Rain-slicked streets in Nairobi are currently doubling as graveyards, as flash floods and erratic power outages expose the fragility of Kenya’s national infrastructure. As of March 8, 2026, the National Police Service has confirmed 42 deaths directly linked to the current deluge, with more than 172 vehicles swept away across the country.
For the average Kenyan, the cost of this extreme weather goes far beyond the immediate tragedy of loss. It is a systematic failure of maintenance and planning that is now colliding with the government’s ambitious 2026 fiscal agenda. As families in Nairobi and beyond struggle with displacement, the country’s economic planners are simultaneously trying to balance a projected Sh 4.74 trillion budget, leaving citizens to wonder if the state is prepared to weather the dual crises of climate change and fiscal strain.
The human toll of the recent rains has been catastrophic, with thousands of families displaced from their homes. Yet, the crisis is not merely a product of unprecedented rainfall it is a manifestation of decades of neglected urban planning and deferred maintenance. The Kenya Power and Lighting Company (KPLC) recently admitted that between 50 and 70 percent of electricity outages are caused by trees and vegetation interfering with lines—a direct result of a stalled, intensive vegetation clearance programme that has faltered over the last three years.
While the government pushes ahead with a record Sh 4.74 trillion budget—an increase of more than Sh 435 billion over the previous fiscal year—the disconnect between grand policy and ground-level reality has never been wider. The Budget and Appropriations Committee of the National Assembly anticipates a 5.3 percent GDP growth rate for 2026, banking on a resurgence in agriculture, construction, and tourism. However, these sectors are precisely the ones most vulnerable to the current weather patterns.

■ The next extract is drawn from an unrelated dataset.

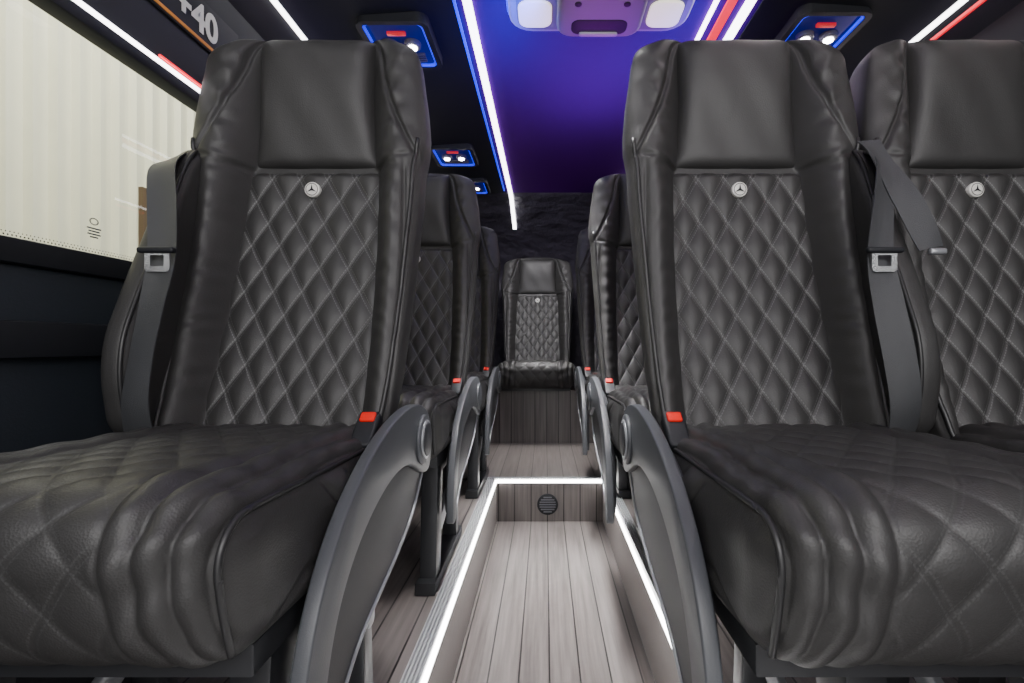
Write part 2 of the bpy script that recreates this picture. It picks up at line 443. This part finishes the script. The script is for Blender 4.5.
def make_seat(label, group, arm, belt, legs=((-.178, -.135), (.135, .178)), wing=True):
    t = bpy.data.objects.new('passenger_seat', None); C.objects.link(t); t.empty_display_size = .1
    tag(t, label, 'seat', group)
    link('backrest', ME['backrest'], t); link('quilted_panel', ME['quilt'], t); link('headrest_pad', ME['head'], t)
    cu = link('seat_cushion', ME['cushion'], t)
    link('cushion_piping', ME['cp1'], cu); link('cushion_piping', ME['cp-1'], cu)
    link('piping', ME['pipe1'], t); link('piping', ME['pipe-1'], t)
    e = link('emblem', ME['emblem'], t); e['label'] = 'round pale metal badge'; link('emblem_star', ME['star'], e)
    b = belt
    if wing:
        prof = smooth_pts([(.030, .99), (-.040, .96), (-.10, .83), (-.160, .70), (-.190, .62), (-.19, .54), (-.16, .475), (-.03, .47), (.06, .55), (.08, .9)], 8)
        w = link('side_wing', puffy('side_wing', prof, *span(b, .186, .232), .019, M_lea, 6, sharp=None), t)
        wp = [(b * .191, p[0] - .002, p[1]) for p in prof[6:50]]
        link('wing_piping', tube('wing_piping', wp, .0035, M_pipe), w)
    if b:
        bp = [(.226, -.030, .965), (.208, -.085, .925), (.174, -.130, .845), (.143, -.172, .757), (.140, -.198, .68), (.148, -.212, .60), (.158, -.212, .53), (.166, -.19, .470)]
        link('belt_strap', ribbon('belt_strap', flip(bp, b), .044, M_web), t)
        cx, cyy, czz = b * .141, -.176, .753
        V = ringmesh('belt_tongue', .038, .034, .006, .0085, cyy - .012, cyy - .008, M_chrome, 'y', cx, czz - .004)
        tb = link('belt_tongue', V, t); tb['label'] = 'shiny metal belt tongue'
        link('tongue_grip', puffy('tongue_grip', rrect(cx, czz + .012, .056, .009, .004), cyy - .018, cyy - .006, .003, M_dark, 3, 'y'), tb)
    link('seat_pan', box('seat_pan', (-.185, -.50, .315), (.185, -.06, .345), M_metalk), t)
    link('back_hinge', box('back_hinge', (-.17, -.09, .33), (.17, .0, .45), M_metalk, .01), t)
    if legs:
        for (l0_, l1_) in legs:
            U = [(-.48, .03), (-.455, .33), (-.17, .33), (-.145, .03), (-.185, .03), (-.205, .285), (-.395, .285), (-.425, .03)]
            lg = link('leg', puffy('leg', U, l0_, l1_, .004, M_metalk, 2, sharp=35), t)
            link('foot_rail', box('foot_rail', (l0_ - .004, -.51, 0.002), (l1_ + .004, -.10, .032), M_metalk), lg)
            mid = (l0_ + l1_) / 2
            link('leg_brace', puffy('leg_brace', smooth_pts([(-.40, .10), (-.30, .11), (-.21, .16), (-.21, .20), (-.30, .155), (-.40, .14)], 4), mid - .006, mid + .006, .003, M_trimm, 2), lg)
            ox = l1_ if abs(l1_) > abs(l0_) else l0_
            link('leg_cover', puffy('leg_cover', rrect(-.178, .22, .030, .07, .010), min(ox, ox + .006 * (1 if ox > 0 else -1)), max(ox, ox + .006 * (1 if ox > 0 else -1)), .002, M_trimm, 2), lg)
    if arm:
        a = arm
        band = bspl([(.068, .425), (.050, .485), (-.03, .518), (-.15, .514), (-.28, .482), (-.40, .420), (-.470, .335), (-.495, .245), (-.498, .180), (-.490, .170),
                     (-.455, .170), (-.448, .190), (-.438, .255), (-.405, .330), (-.325, .388), (-.21, .424), (-.10, .424), (-.02, .382), (.045, .368)], 8)
        sh = link('armrest_shell', puffy('armrest_shell', band, *span(a, .206, .224), .003, M_plastic2, 3, sharp=45), t)
        inner = bspl([(.03, .43), (-.08, .485), (-.24, .475), (-.36, .42), (-.43, .33), (-.465, .21), (-.43, .165), (-.385, .200), (-.30, .248), (-.15, .285), (-.05, .320), (.02, .370)], 8)
        link('shell_inset', puffy('shell_inset', inner, *span(a, .194, .214), .003, M_plastic, 3, sharp=60), sh)
        tr = catmull([(a * .215, .022, .382), (a * .215, -.05, .324), (a * .215, -.15, .286), (a * .215, -.30, .247), (a * .215, -.375, .208), (a * .215, -.42, .180)], 12, False)
        ti = link('shell_trim', tube('shell_trim', tr, .0028, M_trimm), sh); ti['label'] = 'silver trim curve'
        kc = link('pivot_cap', disc('pivot_cap', (-.018, .445), .046, *span(a, .222, .231), M_plastic2, 36, 'x', .004), sh)
        link('pivot_ring', disc('pivot_ring', (-.018, .445), .036, *span(a, .229, .2335), M_trimm, 36, 'x', .002), kc)
        link('pivot_button', disc('pivot_button', (-.018, .445), .031, *span(a, .231, .2355), M_plastic, 30, 'x', .002), kc)
        bk = link('belt_buckle', puffy('belt_buckle', rrect(a * .178, 0, .034, .07, .008), -.012, .012, .005, M_dark, 3, 'y'), t)
        bk.location = (0, -.185, .486); bk.rotation_euler = (math.radians(-50), 0, 0)
        rb = link('buckle_button', puffy('buckle_button', rrect(a * .178, .020, .023, .018, .003), -.0155, .008, .002, M_red, 2, 'y'), bk)
        rb['label'] = 'red release button'
    return t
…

Economists warn that the capital expenditure earmarked for development projects risks being diverted toward emergency relief and reconstruction. If the Sh 3.588 trillion revenue collection target is not met due to sluggish business activity during these weeks of chaos, the National Treasury will face a stark choice: increase domestic borrowing or slash vital development projects. For a country attempting to shift from debt-dependent expansion to domestic resource mobilization, this cycle of climate-driven disaster is a devastating setback.

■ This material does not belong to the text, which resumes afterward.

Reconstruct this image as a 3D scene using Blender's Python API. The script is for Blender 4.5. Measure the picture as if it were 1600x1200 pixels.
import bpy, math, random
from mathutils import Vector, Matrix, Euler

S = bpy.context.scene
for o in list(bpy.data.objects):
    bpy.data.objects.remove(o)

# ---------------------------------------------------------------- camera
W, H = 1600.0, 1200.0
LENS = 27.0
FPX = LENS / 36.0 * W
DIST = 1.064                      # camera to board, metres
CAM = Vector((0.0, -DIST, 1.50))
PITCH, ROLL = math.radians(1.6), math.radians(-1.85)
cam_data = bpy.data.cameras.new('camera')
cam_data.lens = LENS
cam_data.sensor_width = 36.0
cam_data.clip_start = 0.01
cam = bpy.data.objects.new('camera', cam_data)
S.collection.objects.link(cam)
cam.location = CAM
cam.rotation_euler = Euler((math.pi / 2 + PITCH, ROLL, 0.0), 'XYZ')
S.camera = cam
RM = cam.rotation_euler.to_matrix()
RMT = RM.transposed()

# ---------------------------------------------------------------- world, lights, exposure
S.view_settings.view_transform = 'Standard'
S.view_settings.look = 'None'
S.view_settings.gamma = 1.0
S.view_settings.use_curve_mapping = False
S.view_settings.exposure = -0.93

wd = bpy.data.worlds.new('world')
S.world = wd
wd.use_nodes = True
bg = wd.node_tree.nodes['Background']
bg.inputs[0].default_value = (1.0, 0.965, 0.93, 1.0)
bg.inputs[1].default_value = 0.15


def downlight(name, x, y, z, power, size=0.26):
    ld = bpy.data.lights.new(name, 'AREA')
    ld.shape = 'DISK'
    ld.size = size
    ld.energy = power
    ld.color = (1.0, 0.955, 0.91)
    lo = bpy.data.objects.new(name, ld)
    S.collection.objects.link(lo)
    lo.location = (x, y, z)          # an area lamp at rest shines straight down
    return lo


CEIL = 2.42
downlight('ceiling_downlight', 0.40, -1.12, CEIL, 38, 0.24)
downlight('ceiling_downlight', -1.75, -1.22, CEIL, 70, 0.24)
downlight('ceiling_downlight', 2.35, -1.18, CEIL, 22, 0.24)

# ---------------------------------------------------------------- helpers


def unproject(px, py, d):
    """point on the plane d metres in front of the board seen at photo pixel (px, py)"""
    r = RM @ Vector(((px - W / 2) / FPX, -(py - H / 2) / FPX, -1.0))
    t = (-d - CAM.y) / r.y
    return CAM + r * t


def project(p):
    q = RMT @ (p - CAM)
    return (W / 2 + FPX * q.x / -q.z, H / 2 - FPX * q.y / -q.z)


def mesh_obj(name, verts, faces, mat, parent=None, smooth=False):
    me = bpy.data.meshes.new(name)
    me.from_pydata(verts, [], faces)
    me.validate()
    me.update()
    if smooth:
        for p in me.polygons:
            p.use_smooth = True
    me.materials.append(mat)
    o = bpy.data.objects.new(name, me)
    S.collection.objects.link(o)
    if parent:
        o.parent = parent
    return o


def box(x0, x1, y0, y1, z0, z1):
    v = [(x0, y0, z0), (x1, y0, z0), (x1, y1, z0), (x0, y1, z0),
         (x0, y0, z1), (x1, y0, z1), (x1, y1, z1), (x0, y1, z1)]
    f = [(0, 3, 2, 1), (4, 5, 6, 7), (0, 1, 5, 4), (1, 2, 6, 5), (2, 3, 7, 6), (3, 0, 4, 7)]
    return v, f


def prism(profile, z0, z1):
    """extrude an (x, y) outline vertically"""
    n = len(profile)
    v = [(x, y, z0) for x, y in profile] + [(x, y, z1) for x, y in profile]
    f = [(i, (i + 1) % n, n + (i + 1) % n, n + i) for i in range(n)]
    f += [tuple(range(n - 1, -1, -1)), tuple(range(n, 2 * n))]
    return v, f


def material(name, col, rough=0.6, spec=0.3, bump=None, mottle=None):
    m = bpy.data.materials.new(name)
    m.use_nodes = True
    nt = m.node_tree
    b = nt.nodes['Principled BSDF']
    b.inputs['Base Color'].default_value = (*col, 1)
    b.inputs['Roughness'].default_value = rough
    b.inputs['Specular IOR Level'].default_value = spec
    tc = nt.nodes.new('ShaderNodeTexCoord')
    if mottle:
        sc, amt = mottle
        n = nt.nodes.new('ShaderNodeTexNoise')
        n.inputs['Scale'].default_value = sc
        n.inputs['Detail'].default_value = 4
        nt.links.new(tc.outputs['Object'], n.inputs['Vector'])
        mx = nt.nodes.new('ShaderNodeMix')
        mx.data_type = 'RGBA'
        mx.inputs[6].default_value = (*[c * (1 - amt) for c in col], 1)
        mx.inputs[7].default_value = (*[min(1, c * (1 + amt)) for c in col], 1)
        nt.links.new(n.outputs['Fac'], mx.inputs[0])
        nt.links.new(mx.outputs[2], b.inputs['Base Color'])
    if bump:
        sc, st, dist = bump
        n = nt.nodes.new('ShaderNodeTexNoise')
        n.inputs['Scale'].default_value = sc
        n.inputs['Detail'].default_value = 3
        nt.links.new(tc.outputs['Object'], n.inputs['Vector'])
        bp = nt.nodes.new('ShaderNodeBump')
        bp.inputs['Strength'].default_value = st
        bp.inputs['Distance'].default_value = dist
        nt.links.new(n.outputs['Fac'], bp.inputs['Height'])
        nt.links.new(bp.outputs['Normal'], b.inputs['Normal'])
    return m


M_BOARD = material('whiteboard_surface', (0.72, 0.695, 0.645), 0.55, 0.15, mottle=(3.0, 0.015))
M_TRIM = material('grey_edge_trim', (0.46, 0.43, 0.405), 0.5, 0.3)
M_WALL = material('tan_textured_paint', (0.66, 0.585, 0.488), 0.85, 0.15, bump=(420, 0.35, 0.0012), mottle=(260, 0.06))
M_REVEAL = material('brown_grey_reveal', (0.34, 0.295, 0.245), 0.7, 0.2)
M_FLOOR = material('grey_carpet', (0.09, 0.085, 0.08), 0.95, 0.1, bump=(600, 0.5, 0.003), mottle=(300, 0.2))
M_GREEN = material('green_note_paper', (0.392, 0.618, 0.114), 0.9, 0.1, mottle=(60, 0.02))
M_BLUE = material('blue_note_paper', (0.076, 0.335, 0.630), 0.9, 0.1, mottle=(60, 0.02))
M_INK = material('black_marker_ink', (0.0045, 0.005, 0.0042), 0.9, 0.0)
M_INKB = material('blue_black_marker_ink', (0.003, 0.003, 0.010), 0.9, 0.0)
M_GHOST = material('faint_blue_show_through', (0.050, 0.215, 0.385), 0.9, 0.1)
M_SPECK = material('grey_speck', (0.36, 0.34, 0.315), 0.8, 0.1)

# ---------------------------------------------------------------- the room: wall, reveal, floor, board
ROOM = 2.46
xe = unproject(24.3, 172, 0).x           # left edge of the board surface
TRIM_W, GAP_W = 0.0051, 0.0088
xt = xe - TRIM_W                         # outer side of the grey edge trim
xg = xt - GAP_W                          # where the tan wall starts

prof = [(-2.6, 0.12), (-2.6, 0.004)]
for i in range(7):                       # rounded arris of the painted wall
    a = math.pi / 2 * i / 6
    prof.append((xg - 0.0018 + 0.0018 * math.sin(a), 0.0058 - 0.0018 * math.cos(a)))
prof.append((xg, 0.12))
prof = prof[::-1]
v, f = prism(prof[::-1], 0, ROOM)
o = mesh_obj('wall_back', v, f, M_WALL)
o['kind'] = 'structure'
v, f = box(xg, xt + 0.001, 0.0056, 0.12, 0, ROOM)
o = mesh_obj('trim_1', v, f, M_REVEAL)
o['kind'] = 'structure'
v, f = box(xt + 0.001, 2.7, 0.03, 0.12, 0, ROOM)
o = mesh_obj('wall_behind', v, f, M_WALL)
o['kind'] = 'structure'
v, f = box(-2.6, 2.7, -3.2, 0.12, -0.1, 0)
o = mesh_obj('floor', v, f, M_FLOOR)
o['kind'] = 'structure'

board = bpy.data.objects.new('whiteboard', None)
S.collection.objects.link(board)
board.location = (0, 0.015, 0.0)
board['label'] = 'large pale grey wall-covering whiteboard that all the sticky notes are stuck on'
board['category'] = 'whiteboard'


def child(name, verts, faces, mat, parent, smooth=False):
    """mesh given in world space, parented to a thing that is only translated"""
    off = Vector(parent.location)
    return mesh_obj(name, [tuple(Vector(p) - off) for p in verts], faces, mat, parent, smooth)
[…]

In Nairobi’s hard-hit corridors, the sentiment is one of exhaustion. Business owners in areas such as Parklands and Kilimani, already reeling from scheduled maintenance outages that have persisted into this week, now face the compounded difficulty of flooded access roads and impassable routes. The narrative of “economic recovery” being touted in Parliament feels hollow to a trader whose inventory is water-damaged or a commuter stranded by a flooded bridge.
There is also the matter of accountability. The Ministry of Public Service, Human Capital Development and Special Programs has urged caution and promised a response, but the recurring nature of these floods suggests a deeper systemic failure. The government’s reliance on “digitalisation of revenue collection” to hit its targets ignores the reality that without functional infrastructure—reliable power, clear roads, and protected homes—the tax base is shrinking, not expanding.

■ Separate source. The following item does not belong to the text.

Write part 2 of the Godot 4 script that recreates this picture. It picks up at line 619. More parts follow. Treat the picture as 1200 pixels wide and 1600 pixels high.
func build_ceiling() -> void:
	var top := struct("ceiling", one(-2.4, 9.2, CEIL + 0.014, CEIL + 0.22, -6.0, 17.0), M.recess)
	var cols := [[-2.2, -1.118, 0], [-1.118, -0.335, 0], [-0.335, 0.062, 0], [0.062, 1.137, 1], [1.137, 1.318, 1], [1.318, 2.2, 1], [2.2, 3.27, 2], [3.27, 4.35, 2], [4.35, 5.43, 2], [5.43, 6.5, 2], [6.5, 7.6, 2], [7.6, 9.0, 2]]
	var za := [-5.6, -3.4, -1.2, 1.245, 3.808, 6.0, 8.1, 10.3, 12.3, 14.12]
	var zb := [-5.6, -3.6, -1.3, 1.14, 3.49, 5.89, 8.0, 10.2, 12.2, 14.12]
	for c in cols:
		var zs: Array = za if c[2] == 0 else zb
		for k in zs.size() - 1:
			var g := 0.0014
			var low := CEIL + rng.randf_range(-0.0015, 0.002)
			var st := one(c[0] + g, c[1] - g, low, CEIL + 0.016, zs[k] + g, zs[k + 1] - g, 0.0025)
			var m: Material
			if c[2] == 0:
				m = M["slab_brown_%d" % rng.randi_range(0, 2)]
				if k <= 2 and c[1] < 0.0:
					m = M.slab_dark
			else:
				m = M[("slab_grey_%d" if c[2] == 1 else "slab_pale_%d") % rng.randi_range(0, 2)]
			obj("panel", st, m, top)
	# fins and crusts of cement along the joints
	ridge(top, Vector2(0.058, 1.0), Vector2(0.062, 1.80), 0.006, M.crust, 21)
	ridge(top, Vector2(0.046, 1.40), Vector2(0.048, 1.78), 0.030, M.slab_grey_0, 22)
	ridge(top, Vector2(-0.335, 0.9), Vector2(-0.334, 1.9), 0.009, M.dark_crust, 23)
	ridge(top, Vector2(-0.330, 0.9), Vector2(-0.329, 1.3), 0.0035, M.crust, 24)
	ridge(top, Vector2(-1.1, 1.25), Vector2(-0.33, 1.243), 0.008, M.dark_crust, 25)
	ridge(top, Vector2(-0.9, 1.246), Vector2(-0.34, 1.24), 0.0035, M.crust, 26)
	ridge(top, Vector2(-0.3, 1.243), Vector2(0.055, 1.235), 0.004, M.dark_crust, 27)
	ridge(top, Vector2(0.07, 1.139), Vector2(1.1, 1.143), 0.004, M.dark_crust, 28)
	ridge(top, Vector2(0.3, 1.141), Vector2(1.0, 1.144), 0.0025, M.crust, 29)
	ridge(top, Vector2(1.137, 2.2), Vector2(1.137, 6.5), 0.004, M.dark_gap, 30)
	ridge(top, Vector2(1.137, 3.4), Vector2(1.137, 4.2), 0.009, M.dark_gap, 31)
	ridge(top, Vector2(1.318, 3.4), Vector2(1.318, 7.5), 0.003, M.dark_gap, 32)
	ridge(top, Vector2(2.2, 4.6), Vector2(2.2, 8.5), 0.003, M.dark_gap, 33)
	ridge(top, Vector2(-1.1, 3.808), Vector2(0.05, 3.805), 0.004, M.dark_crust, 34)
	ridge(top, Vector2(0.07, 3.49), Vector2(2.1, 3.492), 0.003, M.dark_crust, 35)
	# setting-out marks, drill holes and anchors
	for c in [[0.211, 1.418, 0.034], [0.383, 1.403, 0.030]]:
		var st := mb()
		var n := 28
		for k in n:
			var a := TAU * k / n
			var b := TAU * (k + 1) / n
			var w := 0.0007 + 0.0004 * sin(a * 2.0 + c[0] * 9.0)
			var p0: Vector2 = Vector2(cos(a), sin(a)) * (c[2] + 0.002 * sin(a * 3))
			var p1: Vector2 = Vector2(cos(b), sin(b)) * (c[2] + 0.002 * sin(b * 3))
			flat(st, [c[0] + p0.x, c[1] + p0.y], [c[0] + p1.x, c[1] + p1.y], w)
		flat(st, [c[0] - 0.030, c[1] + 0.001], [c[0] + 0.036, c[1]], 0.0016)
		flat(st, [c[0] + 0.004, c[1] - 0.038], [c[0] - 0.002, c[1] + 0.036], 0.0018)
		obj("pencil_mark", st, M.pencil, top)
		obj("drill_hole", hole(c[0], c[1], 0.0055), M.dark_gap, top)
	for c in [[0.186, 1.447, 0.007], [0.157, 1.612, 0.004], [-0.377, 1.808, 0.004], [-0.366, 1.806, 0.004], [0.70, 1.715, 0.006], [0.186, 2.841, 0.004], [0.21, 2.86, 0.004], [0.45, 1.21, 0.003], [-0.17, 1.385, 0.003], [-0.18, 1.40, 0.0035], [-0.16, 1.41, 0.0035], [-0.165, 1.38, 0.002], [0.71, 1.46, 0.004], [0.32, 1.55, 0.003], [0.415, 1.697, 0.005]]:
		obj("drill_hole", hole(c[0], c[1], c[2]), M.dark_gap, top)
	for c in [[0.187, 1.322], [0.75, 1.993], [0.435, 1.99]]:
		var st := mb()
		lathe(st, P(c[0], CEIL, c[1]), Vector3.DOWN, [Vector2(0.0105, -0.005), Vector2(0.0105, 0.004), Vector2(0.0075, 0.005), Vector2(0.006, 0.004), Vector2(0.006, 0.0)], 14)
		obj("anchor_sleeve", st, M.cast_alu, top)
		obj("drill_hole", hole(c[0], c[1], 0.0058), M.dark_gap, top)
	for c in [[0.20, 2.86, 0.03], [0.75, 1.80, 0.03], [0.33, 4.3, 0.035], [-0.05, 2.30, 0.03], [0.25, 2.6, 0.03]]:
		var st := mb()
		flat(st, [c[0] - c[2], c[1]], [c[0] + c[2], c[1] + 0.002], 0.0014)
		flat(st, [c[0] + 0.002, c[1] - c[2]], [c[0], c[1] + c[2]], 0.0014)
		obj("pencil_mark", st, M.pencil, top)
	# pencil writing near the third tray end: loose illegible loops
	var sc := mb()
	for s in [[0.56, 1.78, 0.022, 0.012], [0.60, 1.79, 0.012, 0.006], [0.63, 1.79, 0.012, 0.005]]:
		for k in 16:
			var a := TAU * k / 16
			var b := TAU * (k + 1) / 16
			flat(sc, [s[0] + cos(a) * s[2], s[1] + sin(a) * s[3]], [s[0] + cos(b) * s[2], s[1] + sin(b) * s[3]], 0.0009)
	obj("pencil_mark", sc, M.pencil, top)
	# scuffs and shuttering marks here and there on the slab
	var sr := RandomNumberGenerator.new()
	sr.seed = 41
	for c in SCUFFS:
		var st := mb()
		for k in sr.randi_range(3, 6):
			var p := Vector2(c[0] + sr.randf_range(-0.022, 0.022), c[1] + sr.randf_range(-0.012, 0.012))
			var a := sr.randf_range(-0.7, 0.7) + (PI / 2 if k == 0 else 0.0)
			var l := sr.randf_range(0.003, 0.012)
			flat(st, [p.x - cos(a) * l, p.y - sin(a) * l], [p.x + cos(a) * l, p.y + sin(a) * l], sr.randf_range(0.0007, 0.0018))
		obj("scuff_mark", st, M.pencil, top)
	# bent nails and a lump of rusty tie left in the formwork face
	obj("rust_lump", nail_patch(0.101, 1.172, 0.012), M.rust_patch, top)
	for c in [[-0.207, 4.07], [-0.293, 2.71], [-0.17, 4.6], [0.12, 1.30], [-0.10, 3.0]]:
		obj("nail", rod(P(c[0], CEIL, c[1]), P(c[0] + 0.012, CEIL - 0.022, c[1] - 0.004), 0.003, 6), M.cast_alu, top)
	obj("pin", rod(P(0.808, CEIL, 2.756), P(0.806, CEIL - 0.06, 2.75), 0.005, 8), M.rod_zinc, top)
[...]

As the meteorological department warns of continued heavy rainfall, Kenya stands at a precarious juncture. The promise of a 5.3 percent growth trajectory in 2026 requires more than just fiscal discipline and digital compliance it demands a radical, immediate investment in climate-resilient infrastructure. Until the government prioritizes the structural integrity of the nation over the abstraction of budget policy, the cost of living—and the cost of dying—will continue to rise for the Kenyan people.
Will the 2026/27 budget survive the reality of a climate in crisis, or is the nation simply budgeting for a recovery that the weather will never permit?